15. Further, the Supreme Court in the judgment relating to Union of India v. Kunisetty Satyanarayana reported in (2006) 12 SCC 28 [LQ/SC/2006/1136] in paras 13 to 16 held as follows:
13. It is well settled by a series of decisions of this Court that ordinarily no writ lies against a charge-sheet or show-cause notice vide Executive Engineer, Bihar State Housing Board v. Ramesh Kumar Singh (1996) 1 SCC 327 [LQ/SC/1995/1185] , Special Director v. Mohd. Ghulam Ghouse (2004) 3 SCC 440 [LQ/SC/2004/40] , Ulagappa v. Divisional Commr., Mysore (2001) 10 SCC 639 [LQ/SC/2000/1090] , State of U.P. v. Brahm Datt Sharma(1987) 2 SCC 179 [LQ/SC/1987/250] , etc.
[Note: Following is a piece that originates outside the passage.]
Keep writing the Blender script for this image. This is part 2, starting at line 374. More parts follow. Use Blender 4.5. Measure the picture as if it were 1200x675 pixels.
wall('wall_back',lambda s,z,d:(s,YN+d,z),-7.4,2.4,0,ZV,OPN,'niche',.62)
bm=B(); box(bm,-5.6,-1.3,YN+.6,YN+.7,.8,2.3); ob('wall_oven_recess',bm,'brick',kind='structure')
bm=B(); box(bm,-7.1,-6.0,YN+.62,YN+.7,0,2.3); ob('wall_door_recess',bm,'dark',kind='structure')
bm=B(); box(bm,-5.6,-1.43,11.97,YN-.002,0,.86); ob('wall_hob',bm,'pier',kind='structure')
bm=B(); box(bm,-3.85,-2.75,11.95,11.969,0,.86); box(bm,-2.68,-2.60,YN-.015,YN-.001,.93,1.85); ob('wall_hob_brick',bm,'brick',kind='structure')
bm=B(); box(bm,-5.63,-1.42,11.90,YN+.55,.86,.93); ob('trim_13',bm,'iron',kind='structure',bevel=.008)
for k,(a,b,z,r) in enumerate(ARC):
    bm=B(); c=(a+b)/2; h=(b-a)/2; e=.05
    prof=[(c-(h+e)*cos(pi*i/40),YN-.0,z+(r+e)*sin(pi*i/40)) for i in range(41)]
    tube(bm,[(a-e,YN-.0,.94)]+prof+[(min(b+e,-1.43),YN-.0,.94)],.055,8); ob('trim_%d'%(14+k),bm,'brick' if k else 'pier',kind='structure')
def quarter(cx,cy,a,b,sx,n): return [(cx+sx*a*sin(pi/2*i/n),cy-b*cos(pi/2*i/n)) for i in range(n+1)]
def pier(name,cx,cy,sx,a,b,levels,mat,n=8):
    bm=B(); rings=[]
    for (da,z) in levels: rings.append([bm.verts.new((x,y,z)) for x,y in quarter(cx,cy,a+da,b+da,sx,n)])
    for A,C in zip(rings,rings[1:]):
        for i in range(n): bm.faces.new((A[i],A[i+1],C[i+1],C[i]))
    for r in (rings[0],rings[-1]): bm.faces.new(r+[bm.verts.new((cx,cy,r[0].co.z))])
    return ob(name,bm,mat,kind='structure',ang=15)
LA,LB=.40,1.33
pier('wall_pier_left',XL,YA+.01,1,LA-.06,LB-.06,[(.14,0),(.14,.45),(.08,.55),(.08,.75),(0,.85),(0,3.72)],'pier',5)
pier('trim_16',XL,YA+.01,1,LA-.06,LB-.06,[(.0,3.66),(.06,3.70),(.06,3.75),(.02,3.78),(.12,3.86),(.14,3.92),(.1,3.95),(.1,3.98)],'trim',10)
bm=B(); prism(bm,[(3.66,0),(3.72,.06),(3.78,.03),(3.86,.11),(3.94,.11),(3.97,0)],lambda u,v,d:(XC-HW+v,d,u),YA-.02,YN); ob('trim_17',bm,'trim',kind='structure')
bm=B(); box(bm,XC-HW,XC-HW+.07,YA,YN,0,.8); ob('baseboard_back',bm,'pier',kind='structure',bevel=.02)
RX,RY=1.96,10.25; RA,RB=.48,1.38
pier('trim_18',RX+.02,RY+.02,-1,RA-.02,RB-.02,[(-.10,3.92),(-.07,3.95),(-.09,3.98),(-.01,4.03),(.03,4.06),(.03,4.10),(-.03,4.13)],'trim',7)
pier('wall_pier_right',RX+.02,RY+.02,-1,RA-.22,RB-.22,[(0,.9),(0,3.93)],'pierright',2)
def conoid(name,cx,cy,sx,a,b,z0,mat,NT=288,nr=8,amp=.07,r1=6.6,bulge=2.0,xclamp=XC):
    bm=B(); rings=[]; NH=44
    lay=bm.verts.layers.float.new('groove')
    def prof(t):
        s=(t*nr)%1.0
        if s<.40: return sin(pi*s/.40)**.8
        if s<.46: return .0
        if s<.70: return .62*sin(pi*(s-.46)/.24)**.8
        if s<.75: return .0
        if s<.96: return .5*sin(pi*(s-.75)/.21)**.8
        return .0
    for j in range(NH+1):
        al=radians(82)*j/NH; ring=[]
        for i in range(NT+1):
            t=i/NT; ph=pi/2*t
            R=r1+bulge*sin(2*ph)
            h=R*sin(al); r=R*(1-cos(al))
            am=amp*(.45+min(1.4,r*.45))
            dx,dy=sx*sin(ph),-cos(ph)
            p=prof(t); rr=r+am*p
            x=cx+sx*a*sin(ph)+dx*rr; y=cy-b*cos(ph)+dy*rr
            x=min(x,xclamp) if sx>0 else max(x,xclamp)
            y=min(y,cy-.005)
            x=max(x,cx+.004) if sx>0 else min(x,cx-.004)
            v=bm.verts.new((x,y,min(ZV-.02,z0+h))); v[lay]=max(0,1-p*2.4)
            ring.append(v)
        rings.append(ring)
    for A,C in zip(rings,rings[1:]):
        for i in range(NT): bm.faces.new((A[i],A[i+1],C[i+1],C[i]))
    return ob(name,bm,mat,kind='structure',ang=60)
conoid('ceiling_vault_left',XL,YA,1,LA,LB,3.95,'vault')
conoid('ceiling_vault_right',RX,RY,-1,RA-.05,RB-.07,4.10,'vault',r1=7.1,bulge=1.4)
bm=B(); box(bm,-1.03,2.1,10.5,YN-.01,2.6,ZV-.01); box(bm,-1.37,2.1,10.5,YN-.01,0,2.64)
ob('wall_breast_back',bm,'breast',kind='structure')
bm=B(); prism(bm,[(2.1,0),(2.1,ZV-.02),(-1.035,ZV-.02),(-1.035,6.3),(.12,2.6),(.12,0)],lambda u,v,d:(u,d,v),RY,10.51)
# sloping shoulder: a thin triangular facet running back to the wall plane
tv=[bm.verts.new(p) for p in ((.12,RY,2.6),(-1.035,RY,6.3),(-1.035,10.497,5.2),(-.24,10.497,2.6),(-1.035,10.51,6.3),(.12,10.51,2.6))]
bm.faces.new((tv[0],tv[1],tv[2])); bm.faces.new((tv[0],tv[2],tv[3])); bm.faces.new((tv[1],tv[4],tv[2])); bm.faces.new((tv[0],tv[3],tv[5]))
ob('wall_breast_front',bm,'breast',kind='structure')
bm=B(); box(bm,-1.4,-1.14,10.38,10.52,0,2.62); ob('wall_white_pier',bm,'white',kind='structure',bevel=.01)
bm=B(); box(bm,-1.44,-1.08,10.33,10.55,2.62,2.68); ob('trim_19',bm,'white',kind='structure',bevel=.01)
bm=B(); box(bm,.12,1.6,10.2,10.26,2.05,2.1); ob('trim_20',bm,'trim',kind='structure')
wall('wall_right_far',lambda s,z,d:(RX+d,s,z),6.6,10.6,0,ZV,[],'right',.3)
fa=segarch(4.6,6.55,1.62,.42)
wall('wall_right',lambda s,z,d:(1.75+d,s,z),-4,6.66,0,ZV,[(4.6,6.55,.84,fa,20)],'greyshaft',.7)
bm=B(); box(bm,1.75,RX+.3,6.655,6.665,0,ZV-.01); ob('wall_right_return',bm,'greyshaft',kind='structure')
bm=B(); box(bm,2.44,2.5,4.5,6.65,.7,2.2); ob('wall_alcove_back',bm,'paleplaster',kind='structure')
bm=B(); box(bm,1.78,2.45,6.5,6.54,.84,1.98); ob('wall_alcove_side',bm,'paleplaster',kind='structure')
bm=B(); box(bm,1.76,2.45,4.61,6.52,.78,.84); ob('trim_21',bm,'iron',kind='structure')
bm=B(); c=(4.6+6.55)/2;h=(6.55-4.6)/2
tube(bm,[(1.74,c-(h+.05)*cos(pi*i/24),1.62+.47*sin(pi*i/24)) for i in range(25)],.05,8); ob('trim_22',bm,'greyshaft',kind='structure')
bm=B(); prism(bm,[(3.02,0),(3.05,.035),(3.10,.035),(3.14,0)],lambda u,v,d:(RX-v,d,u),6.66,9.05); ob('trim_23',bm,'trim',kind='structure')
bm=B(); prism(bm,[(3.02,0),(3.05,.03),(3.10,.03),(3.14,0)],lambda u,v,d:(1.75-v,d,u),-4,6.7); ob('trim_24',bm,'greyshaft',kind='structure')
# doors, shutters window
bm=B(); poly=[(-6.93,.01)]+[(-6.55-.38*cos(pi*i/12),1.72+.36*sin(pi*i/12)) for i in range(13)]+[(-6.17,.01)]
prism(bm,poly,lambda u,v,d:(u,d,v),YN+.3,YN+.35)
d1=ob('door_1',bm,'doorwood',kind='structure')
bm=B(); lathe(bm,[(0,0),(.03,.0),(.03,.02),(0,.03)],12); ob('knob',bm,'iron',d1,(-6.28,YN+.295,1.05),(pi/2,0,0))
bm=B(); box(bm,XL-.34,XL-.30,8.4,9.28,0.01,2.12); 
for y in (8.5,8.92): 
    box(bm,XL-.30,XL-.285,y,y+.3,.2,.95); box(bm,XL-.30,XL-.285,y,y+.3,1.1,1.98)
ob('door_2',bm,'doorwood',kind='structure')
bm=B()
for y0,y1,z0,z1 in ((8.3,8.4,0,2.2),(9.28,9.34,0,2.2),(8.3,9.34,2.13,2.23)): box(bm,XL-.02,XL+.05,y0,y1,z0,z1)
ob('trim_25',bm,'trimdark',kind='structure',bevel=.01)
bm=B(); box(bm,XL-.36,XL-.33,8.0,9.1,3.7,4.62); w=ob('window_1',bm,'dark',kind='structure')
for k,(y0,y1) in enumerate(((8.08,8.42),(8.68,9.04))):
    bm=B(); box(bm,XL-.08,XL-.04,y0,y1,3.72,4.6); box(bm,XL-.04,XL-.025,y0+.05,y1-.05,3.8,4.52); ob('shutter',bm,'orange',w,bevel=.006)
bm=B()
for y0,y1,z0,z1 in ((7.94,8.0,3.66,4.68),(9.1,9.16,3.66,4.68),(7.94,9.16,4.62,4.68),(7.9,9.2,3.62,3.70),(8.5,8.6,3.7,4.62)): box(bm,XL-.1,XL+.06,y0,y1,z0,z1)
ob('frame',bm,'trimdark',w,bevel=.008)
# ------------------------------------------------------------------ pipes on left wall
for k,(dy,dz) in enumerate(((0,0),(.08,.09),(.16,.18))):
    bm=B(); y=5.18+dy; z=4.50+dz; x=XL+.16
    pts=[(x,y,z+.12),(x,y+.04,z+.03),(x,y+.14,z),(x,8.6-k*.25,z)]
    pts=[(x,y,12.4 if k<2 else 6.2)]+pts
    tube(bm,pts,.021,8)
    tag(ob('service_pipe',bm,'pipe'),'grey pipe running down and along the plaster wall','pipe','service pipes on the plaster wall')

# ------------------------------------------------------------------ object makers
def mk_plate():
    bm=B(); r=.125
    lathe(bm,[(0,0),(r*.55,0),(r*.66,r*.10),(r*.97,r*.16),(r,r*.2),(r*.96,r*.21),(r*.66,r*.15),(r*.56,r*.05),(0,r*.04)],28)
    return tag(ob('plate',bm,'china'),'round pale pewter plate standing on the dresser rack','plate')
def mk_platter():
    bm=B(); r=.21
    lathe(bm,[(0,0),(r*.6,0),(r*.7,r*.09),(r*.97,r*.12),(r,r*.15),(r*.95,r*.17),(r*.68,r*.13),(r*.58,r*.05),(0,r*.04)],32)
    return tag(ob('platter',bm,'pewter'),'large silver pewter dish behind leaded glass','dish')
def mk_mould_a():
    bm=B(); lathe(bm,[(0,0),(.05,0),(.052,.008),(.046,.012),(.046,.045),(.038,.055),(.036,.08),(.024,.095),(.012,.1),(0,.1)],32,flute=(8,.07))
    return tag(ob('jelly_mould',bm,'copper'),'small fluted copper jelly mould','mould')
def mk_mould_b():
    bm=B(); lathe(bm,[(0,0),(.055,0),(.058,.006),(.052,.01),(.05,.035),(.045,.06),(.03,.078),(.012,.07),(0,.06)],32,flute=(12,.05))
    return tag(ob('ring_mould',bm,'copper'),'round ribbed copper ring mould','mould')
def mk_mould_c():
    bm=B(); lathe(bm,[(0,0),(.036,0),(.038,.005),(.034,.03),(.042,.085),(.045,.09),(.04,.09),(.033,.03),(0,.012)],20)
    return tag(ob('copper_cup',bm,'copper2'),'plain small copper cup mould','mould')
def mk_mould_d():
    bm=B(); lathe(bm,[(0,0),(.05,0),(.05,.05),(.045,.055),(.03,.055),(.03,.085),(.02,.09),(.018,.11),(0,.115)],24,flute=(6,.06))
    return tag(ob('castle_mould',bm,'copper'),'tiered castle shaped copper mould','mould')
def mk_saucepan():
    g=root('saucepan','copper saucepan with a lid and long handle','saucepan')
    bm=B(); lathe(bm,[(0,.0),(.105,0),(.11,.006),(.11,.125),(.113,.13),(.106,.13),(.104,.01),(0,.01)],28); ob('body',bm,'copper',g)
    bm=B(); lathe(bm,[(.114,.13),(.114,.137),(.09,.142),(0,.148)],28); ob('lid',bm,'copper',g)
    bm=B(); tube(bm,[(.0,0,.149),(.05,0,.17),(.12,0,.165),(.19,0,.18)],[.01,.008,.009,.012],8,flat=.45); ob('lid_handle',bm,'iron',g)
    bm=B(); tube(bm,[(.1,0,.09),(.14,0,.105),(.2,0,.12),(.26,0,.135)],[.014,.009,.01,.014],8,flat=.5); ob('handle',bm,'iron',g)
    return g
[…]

14. The reason why ordinarily a writ petition should not be entertained against a mere show-cause notice or charge-sheet is that at that stage the writ petition may be held to be premature. A mere charge-sheet or show-cause notice does not give rise to any cause of action, because it does not amount to an adverse order which affects the rights of any party unless the same has been issued by a person having no jurisdiction to do so. It is quite possible that after considering the reply to the show-cause notice or after holding an enquiry the authority concerned may drop the proceedings and/or hold that the charges are not established. It is well settled that a writ petition lies when some right of any party is infringed. A mere show-cause notice or charge-sheet does not infringe the right of anyone. It is only when a final order imposing some punishment or otherwise adversely affecting a party is passed, that the said party can be said to have any grievance.
15. Writ jurisdiction is discretionary jurisdiction and hence such discretion under Article 226 should not ordinarily be exercised by quashing a show-cause notice or charge-sheet.
16. No doubt, in some very rare and exceptional cases the High Court can quash a charge-sheet or show-cause notice if it is found to be wholly without jurisdiction or for some other reason if it is wholly illegal. However, ordinarily the High Court should not interfere in such a matter.
16. In the light of the above, there is no case made out to entertain the writ petition. Hence the writ petition will stand dismissed. No costs. Consequently, connected miscellaneous petition stands closed.